Those days when you just don't feel like you are enough......

It swirls around me like a haze, blinding me to reality and all that is good. It's that feeling that I am just not enough....
You see, my energy has been wiped out lately and I have no real idea why but not having my strength reveals all the cracks in my make-up...you know, the ways I cover up all my "inadequacies"....usually I can be more brave, feel more joy, have more resource to take care of those I love....but these last days I haven't had the energy to be creative, fun, or take care of others needs. And this all leaves me feeling bankrupt because will my husband really keep loving me if I can't give to him? Will my kids get all irritable and frustrated because they are bored and I am not taking care of them well? And even as I write this I know that I am putting myself right where God is supposed to be in their lives.....I can see it clearer now, like the fog is lifting.
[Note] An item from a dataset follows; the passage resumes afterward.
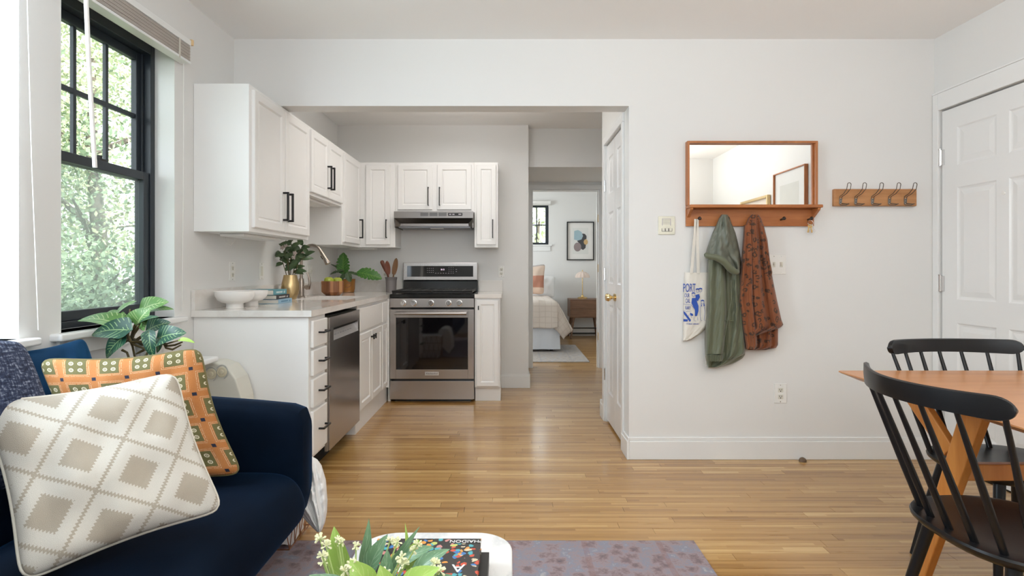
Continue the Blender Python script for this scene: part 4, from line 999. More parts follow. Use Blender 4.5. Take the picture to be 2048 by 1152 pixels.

I know that love does look like laying down your life for another, but what about if I make myself responsible for someone else's happiness? That isn't love. That's trying to be God. Ouch. Well, at least this moment of pure honesty might give me room to step back and let God be God.

Reality is "I am not enough". I never will be. But there is someone who is enough and He fills my cup and makes me more than enough. And He is also enough for my husband, my children and my friends.

Maybe I could just rejoice this morning in knowing that I am not enough and I don't have to be because HE IS.

Maybe that could be my strength for today.


Comments

Anonymous said…
YOU are ENOUGH because HE made you enough.
PS and Brene Brown would agree with me too ;-) x
Kirsty Sarris said…
Thank you anonymous :) Yes, you are actually quite right! It takes a little bit of reworking of the brain to actually believe this, yes?